ラインベルガーはキストナーに原曲を送った際に、中間楽章(II. Quasi adagio)をチェロとピアノのために編曲して同時に送付し「Idylle」と題して出版させた。その楽譜には5ページのピアノ譜と2ページのチェロパート譜で構成されていたが、表紙には花の装飾が新たに刻印され出版された。チェロへの編曲のために、ラインベルガーは変イ長調から親しみやすいト長調に移調し、かなり多くのマイナーチェンジによって、ホルンパートを弦楽器に適応させている。スラーは短くなり、強弱とアーティキュレーションが変化し、和音が加えられ(33、39。50小節目)、終端の音符は延長された(11、42、54小節目)。46小節目も直前に1拍弱起の音符が加えられている。ピアノパートも同様に改めて変更が加えられた。
ヴァイオリンやチェロのためのソナタは1870年代にドイツだけではなく、フランス・イギリスそしてアメリカでもしばしば演奏されていたことが、ラインベルガー没後の研究論文にて多くのプログラム・リーフレットが報告されていることにより、裏付けられている。
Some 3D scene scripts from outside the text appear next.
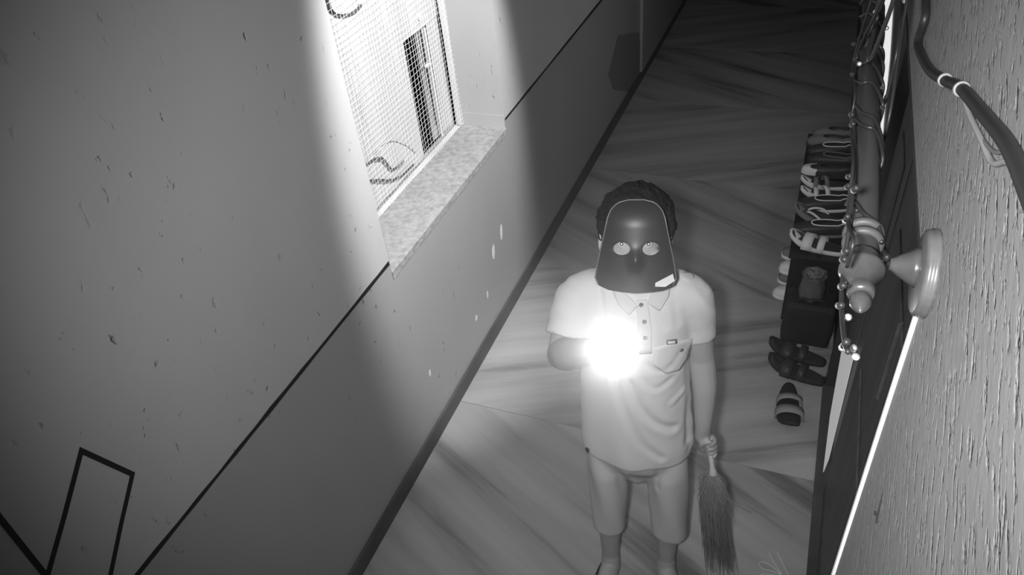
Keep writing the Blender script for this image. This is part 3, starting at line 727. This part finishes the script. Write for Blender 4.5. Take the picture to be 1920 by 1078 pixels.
# head
B.append(xf(ellipsoid((0, 0.010, 0.022), (0.073, 0.090, 0.088), 32, 22), HM))
B.append(xf(ellipsoid((0, -0.030, -0.045), (0.056, 0.055, 0.062), 28, 18), HM))
B.append(xf(ellipsoid((0, -0.052, -0.088), (0.026, 0.022, 0.020), 18, 12), HM))
B.append(tube([hd(0, -0.078, 0.002), hd(0, -0.090, -0.020), hd(0, -0.097, -0.036)], (0.007, 0.010, 0.013), 12, rounded=True))
for s in (-1, 1):
    B.append(xf(ellipsoid((s*0.011, -0.087, -0.038), (0.009, 0.010, 0.008), 12, 8), HM))
    B.append(tube([hd(s*0.012, -0.076, 0.014), hd(s*0.030, -0.074, 0.018), hd(s*0.050, -0.060, 0.012)], (0.007, 0.009, 0.006), 10, rounded=True))
    B.append(xf(ellipsoid((s*0.038, -0.052, -0.036), (0.026, 0.020, 0.022), 18, 12), HM))
    e = xf(ellipsoid((0, 0, 0), (0.007, 0.019, 0.031), 16, 12), HM @ Matrix.Translation((s*0.077, 0.012, -0.008)) @ Matrix.Rotation(s*0.35, 4, 'Z') @ Matrix.Rotation(-0.2, 4, 'X'))
    B.append(e)
B.append(tube([hd(-0.024, -0.080, -0.060), hd(-0.008, -0.087, -0.057), hd(0, -0.0865, -0.0585), hd(0.008, -0.087, -0.057), hd(0.024, -0.080, -0.060)], (0.003, 0.006, 0.0055, 0.006, 0.003), 10, rounded=True))
B.append(tube([hd(-0.020, -0.078, -0.070), hd(0, -0.086, -0.071), hd(0.020, -0.078, -0.070)], (0.004, 0.0075, 0.004), 10, rounded=True))
# right arm (image left) raised forward with the torch
ELR = Vector((-0.176, -0.110, 1.195)); WRR = TC-TD*0.012+Vector((-0.052, 0.030, -0.035))
B.append(limb([(-0.130, 0.004, 1.295), (-0.158, -0.052, 1.244), ELR], (0.042, 0.044, 0.040)))
B.append(limb([ELR, ELR*0.55+WRR*0.45+Vector((-0.012, 0, -0.006)), WRR], (0.041, 0.040, 0.027)))
PR = (WRR-TC)
B.append(limb([WRR, WRR*0.4+TC*0.6+Vector((-0.006, 0, 0))], (0.026, 0.026), k=4))
B += fist(TC, TD, PR, 0.0165, 0.0088, 0.070, flip=1)
# left arm hanging with the broom
ELL = Vector((0.176, 0.020, 1.075)); WRL = BC-BD*0.062+Vector((-0.012, 0.010, 0.014))
B.append(limb([(0.130, 0.008, 1.295), (0.157, 0.012, 1.20), ELL], (0.042, 0.038, 0.035)))
B.append(limb([ELL, ELL*0.55+WRL*0.45+Vector((0.006, 0.0, 0.01)), WRL], (0.036, 0.034, 0.023)))
B.append(limb([WRL, WRL*0.4+BC*0.6+Vector((-0.012, 0.012, 0))], (0.0225, 0.0245), k=4))
B += fist(BC, -BD, Vector((-0.55, 0.80, 0.1)), 0.0085, 0.0082, 0.068, flip=-1)
# legs and feet
for s, hx, kn, an, toe in ((-1, -0.072, (-0.078, -0.025, 0.43), (-0.074, 0.012, 0.085), (-0.098, -0.135, 0.030)), (1, 0.086, (0.118, -0.030, 0.43), (0.118, 0.012, 0.085), (0.150, -0.135, 0.030))):
    B.append(limb([(hx, 0, 0.76), (hx*0.5+kn[0]*0.5, -0.012, 0.60), kn], (0.060, 0.052, 0.042)))
    B.append(limb([kn, (kn[0]*0.5+an[0]*0.5, 0.018, 0.29), an], (0.042, 0.041, 0.027)))
    a = Vector(an); T_ = Vector(toe); hl = Vector((a.x, a.y+0.040, 0.034))
    B.append(limb([hl, (a.x, a.y-0.005, 0.050), a*0.45+T_*0.55+Vector((0, 0, 0.012)), T_], (0.026, 0.034, 0.032, 0.018), flat=1.0))
    B.append(limb([a+Vector((0, 0, 0.02)), (a.x, a.y-0.01, 0.045)], (0.032, 0.034)))
    dx = (T_-a); dx.z = 0; dx.normalize(); sx = Vector((dx.y, -dx.x, 0))*s*-1
    for i in range(5):
        b = T_+sx*(-0.026+0.0125*i)+dx*(0.012-0.003*abs(i-0.6)*i*0.5)
        B.append(tube([b-dx*0.02, b+dx*0.006, b+dx*(0.024-0.003*i)+Vector((0, 0, -0.008))], ((0.0125, 0.0115, 0.0095) if i == 0 else (0.0095, 0.0082, 0.007)), 8, rounded=True))
person = fused('person', B, M['skin'], 0.0042, 2)
tag(person, 'person in pale polo shirt and shorts, dark mask, aiming a lit torch', 'person')
# eyes
for s in (-1, 1):
    c = hd(s*0.030, -0.0650, -0.004)
    aim = (CL-c).normalized()
    e = mesh_obj('eye', ellipsoid(c, (0.0095,)*3, 20, 14), M['eye'], person, True)
    mesh_obj('iris', xf(ellipsoid((0, 0, 0.0078), (0.0044, 0.0044, 0.0024), 18, 10), along(c, aim)), M['iris'], e, True)
    mesh_obj('pupil', xf(ellipsoid((0, 0, 0.0096), (0.0024, 0.0024, 0.0012), 14, 8), along(c, aim)), M['pupil'], e, True)  # infrared eyeshine put into the pale pupil colour
    mesh_obj('eyebrow', tube(smooth_path([hd(s*0.013, -0.0835, 0.016), hd(s*0.022, -0.0835, 0.020), hd(s*0.032, -0.081, 0.021), hd(s*0.048, -0.068, 0.015)], 3), np.interp(np.linspace(0, 1, 10), [0, .5, 1], [0.0022, 0.0030, 0.0014]), 8, rounded=True), M['hair'], person, True)
# hair
hv, hf = [], []
bm = bmesh.new(); bmesh.ops.create_icosphere(bm, subdivisions=6, radius=1)
for p in bm.verts:
    d = p.co.normalized(); q = Vector((0.091*d.x, 0.098*d.y, 0.092*d.z))
    n = 0.006*mnoise.noise(d*4)+0.0035*mnoise.noise(d*13)+0.0022*mnoise.noise(d*34)
    front = max(0.0, -d.y-0.35)*max(0.0, 0.55-d.z)
    q = q*(1+n/0.09)-d*0.06*min(1, front*3.0)
    if d.z < -0.45: q *= 1-0.35*min(1, (-0.45-d.z)*3)
    p.co = HM @ (q+Vector((0.001, 0.024, 0.034)))
bm.verts.index_update()
hair = mesh_obj('hair', ([tuple(p.co) for p in bm.verts], [tuple(q.index for q in f.verts) for f in bm.faces]), M['hair'], person, True); bm.free()
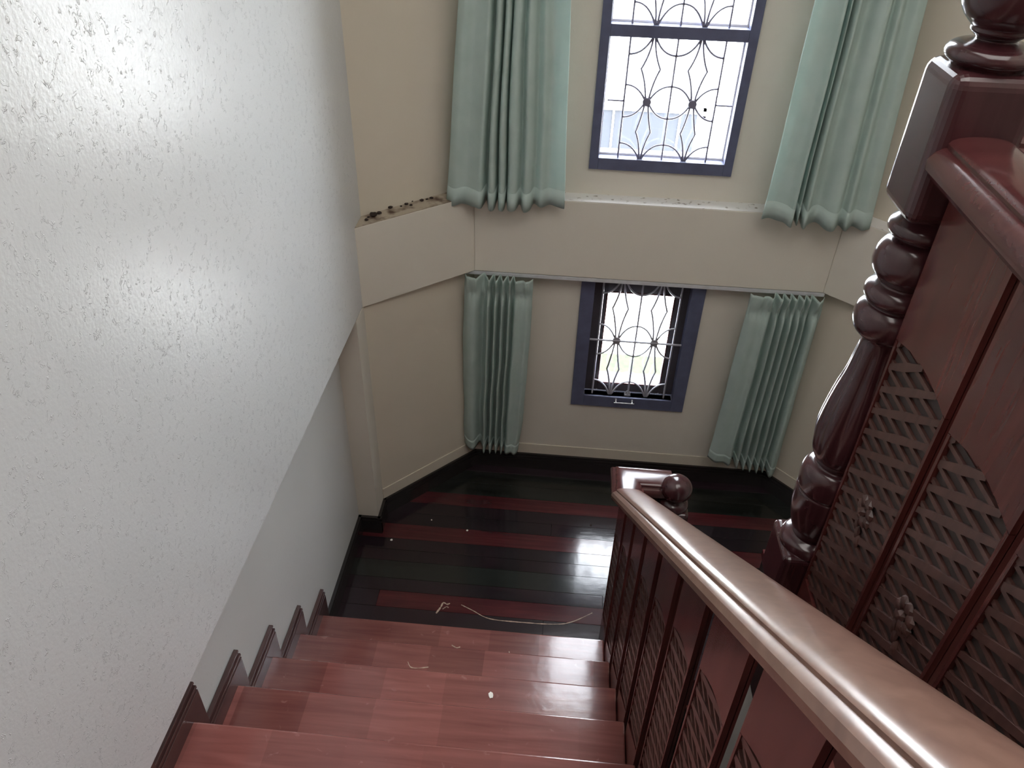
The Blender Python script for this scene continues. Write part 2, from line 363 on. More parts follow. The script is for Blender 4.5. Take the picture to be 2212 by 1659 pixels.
# ------------------------------------------------------------------ stairs
H, D, YN = .188, .2235, 1.923       # riser, going, lowest nosing
st = empty('staircase', (-.3, YN, 0), 'flight of glossy red-brown wooden steps going down to the landing', 'stairs')
XS = .2765
for k in range(1, 8):
    z = H*k; y = YN-(k-1)*D
    xl = XL+.0015 if k < 7 else XC+.0015
    t = bxo('tread', (xl, XS, y-D-.03, y, z-.030, z), M_tread, bevel=.006, seg=3); reparent(t, st)
    r = bxo('riser', (xl, XS, y-.045, y-.025, z-H-.002, z-.030), M_panel); reparent(r, st)
    # stepped wall skirting: board with beads along its top edge, front end forward of the nosing
    bm = bmesh.new(); yf = y+.055; yb = y-D+.055
    for (th, z0, z1) in ((.018, -.0-H, .095-.034), (.014, .061, .069), (.018, .069, .079), (.011, .079, .087), (.014, .087, .095)):
        if k == 6 and z0 > .075: continue
        box(bm, xl, xl+th, yb if k < 7 else yb-.2, yf, z+z0, z+(z1 if k != 6 else min(z1, .078)))
    reparent(obj('skirting_step', bm, M_skirtr, bevel=.001, seg=1), st)
r = bxo('riser', (XC+.002, XS, YN-7*D-.045, YN-7*D-.025, H*7, ZF-.03), M_panel); reparent(r, st)
bm = bmesh.new(); prism(bm, [(YN-.06, -.0), (YN-.06-7*D, 7*H), (YN-.06-7*D, 7*H-.45), (YN-.06, -.45)], lambda u, v, d: (d, u, v), XS-.06, XS-.001)
reparent(obj('stringer', bm, M_black), st)
bm = bmesh.new(); prism(bm, [(YN-.05, -.2), (YN-.05-7*D, 7*H-.2), (YN-.05-7*D, 7*H-.4), (YN-.05, -.4)], lambda u, v, d: (d, u, v), XL+.002, XS-.06)
reparent(obj('soffit', bm, M_white_low), st)

# upper floor (behind camera and on the right)
bm = bmesh.new(); plan(bm, [(XC, -3), (XR, -3), (XR, 1.27), (.52, 1.27), (.52, YN-7*D), (XC, YN-7*D)], ZF-.29, ZF-.02); struct(obj('floor_upper_slab', bm, M_black), 'dark edge of the upper floor', 'floor')
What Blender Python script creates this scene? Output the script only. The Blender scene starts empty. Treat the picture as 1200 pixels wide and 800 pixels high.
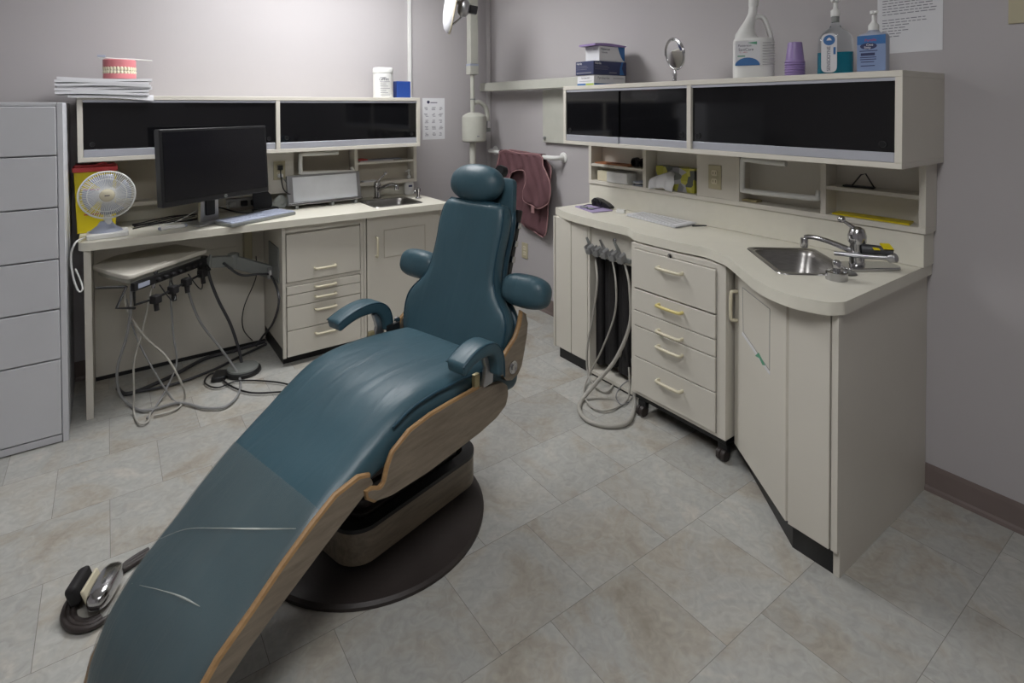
import bpy, bmesh, math, random
from mathutils import Vector, Matrix
random.seed(7)
SC = bpy.context.scene
COL = SC.collection
PI = math.pi
ORG = {}
R = math.radians

# ------------------------------------------------------------------ mesh kit
class MB:
    def __init__(s):
        s.v = []; s.f = []
    def add(s, vs, fs):
        n = len(s.v)
        s.v += [tuple(p) for p in vs]
        s.f += [tuple(i + n for i in f) for f in fs]
        return s
    def from_bm(s, bm):
        bm.verts.ensure_lookup_table()
        for i, v in enumerate(bm.verts): v.index = i
        s.add([v.co[:] for v in bm.verts], [[v.index for v in f.verts] for f in bm.faces])
        bm.free(); return s
    def box(s, x0, x1, y0, y1, z0, z1, bev=0.0, M=None, seg=2):
        bm = bmesh.new()
        bmesh.ops.create_cube(bm, size=1)
        for v in bm.verts:
            v.co = Vector(((x0 + x1) / 2 + v.co.x * (x1 - x0), (y0 + y1) / 2 + v.co.y * (y1 - y0), (z0 + z1) / 2 + v.co.z * (z1 - z0)))
        if bev > 0:
            bmesh.ops.bevel(bm, geom=bm.edges[:], offset=bev, segments=seg, affect='EDGES', profile=0.5)
        if M is not None: bmesh.ops.transform(bm, matrix=M, verts=bm.verts)
        return s.from_bm(bm)
    def prism(s, poly, a, b, axis='z', bev=0.0, M=None, holes=()):
        """polygon (2-D) extruded from a to b along axis; poly axes: z->(x,y), x->(y,z), y->(x,z)"""
        bm = bmesh.new()
        def P(p, t):
            return {'z': (p[0], p[1], t), 'x': (t, p[0], p[1]), 'y': (p[0], t, p[1])}[axis]
        es = []
        for loop in [poly] + list(holes):
            vs = [bm.verts.new(P(p, a)) for p in loop]
            es += [bm.edges.new((vs[i], vs[(i + 1) % len(vs)])) for i in range(len(vs))]
        if holes:
            bmesh.ops.triangle_fill(bm, use_beauty=True, use_dissolve=False, edges=es)
        else:
            bm.faces.new(bm.verts[:])
        r = bmesh.ops.extrude_face_region(bm, geom=bm.faces[:])
        nv = [g for g in r['geom'] if isinstance(g, bmesh.types.BMVert)]
        d = {'z': (0, 0, b - a), 'x': (b - a, 0, 0), 'y': (0, b - a, 0)}[axis]
        bmesh.ops.translate(bm, vec=d, verts=nv)
        bmesh.ops.recalc_face_normals(bm, faces=bm.faces[:])
        if bev > 0:
            ax = {'z': 2, 'x': 0, 'y': 1}[axis]
            ed = [e for e in bm.edges if abs(e.verts[0].co[ax] - e.verts[1].co[ax]) < 1e-6 and len(e.link_faces) == 2
                  and e.calc_face_angle(0) > 0.6]
            bmesh.ops.bevel(bm, geom=ed, offset=bev, segments=2, affect='EDGES', profile=0.5)
        if M is not None: bmesh.ops.transform(bm, matrix=M, verts=bm.verts)
        return s.from_bm(bm)
    def tube(s, pts, r, n=10, cap=True, smooth=0, M=None):
        pts = [Vector(p) for p in pts]
        if smooth: pts = catmull(pts, smooth)
        rr = r if isinstance(r, (list, tuple)) else None
        vs = []; fs = []
        up = None
        for i, p in enumerate(pts):
            a = pts[max(0, i - 1)]; b = pts[min(len(pts) - 1, i + 1)]
            t = (b - a)
            if t.length < 1e-9: t = Vector((0, 0, 1))
            t.normalize()
            if up is None:
                up = Vector((0, 0, 1)) if abs(t.z) < .9 else Vector((1, 0, 0))
            x = up - t * up.dot(t)
            if x.length < 1e-6: x = t.orthogonal()
            x.normalize(); y = t.cross(x); up = x
            rad = r
            if rr: 
                f = i / max(1, len(pts) - 1) * (len(rr) - 1); k = min(int(f), len(rr) - 2); rad = rr[k] + (rr[k + 1] - rr[k]) * (f - k)
            for j in range(n):
                an = 2 * PI * j / n
                vs.append(p + x * math.cos(an) * rad + y * math.sin(an) * rad)
        m = len(pts)
        for i in range(m - 1):
            for j in range(n):
                fs.append((i * n + j, i * n + (j + 1) % n, (i + 1) * n + (j + 1) % n, (i + 1) * n + j))
        if cap:
            fs.append(tuple(reversed(range(n)))); fs.append(tuple(range((m - 1) * n, m * n)))
        if M is not None: vs = [M @ v for v in vs]
        return s.add(vs, fs)
    def lathe(s, prof, c=(0, 0, 0), n=28, M=None, cap=True, sx=1, sy=1):
        """prof: list of (radius, height) bottom to top"""
        vs = []; fs = []
        for r, h in prof:
            for j in range(n):
                a = 2 * PI * j / n
                vs.append(Vector((c[0] + r * math.cos(a) * sx, c[1] + r * math.sin(a) * sy, c[2] + h)))
        m = len(prof)
        for i in range(m - 1):
            for j in range(n):
                fs.append((i * n + j, i * n + (j + 1) % n, (i + 1) * n + (j + 1) % n, (i + 1) * n + j))
        if cap:
            if prof[0][0] > 1e-4: fs.append(tuple(reversed(range(n))))
            if prof[-1][0] > 1e-4: fs.append(tuple(range((m - 1) * n, m * n)))
        if M is not None: vs = [M @ v for v in vs]
        return s.add(vs, fs)
    def ell(s, c, rx, ry, rz, e=2.0, n=24, m=14, M=None):
        vs = []; fs = []
        def g(x): return math.copysign(abs(x) ** (2 / e), x)
        for i in range(m + 1):
            ph = -PI / 2 + PI * i / m
            for j in range(n):
                a = 2 * PI * j / n
                cz = g(math.cos(ph))
                vs.append(Vector((c[0] + rx * cz * g(math.cos(a)), c[1] + ry * cz * g(math.sin(a)), c[2] + rz * g(math.sin(ph)))))
        for i in range(m):
            for j in range(n):
                fs.append((i * n + j, i * n + (j + 1) % n, (i + 1) * n + (j + 1) % n, (i + 1) * n + j))
        if M is not None: vs = [M @ v for v in vs]
        return s.add(vs, fs)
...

だが徐々にそのコンサートホールでの地位はブラームスのヴァイオリンやチェロソナタ取って代わられた。だが、このホルンソナタだけは、ベートーヴェンにによるホルンソナタ(op.17 1800)と同様に、1939年のヒンデミットによるソナタのモデルとして取り上げられほど、標準的なレパートリーとして現代に伝わっている。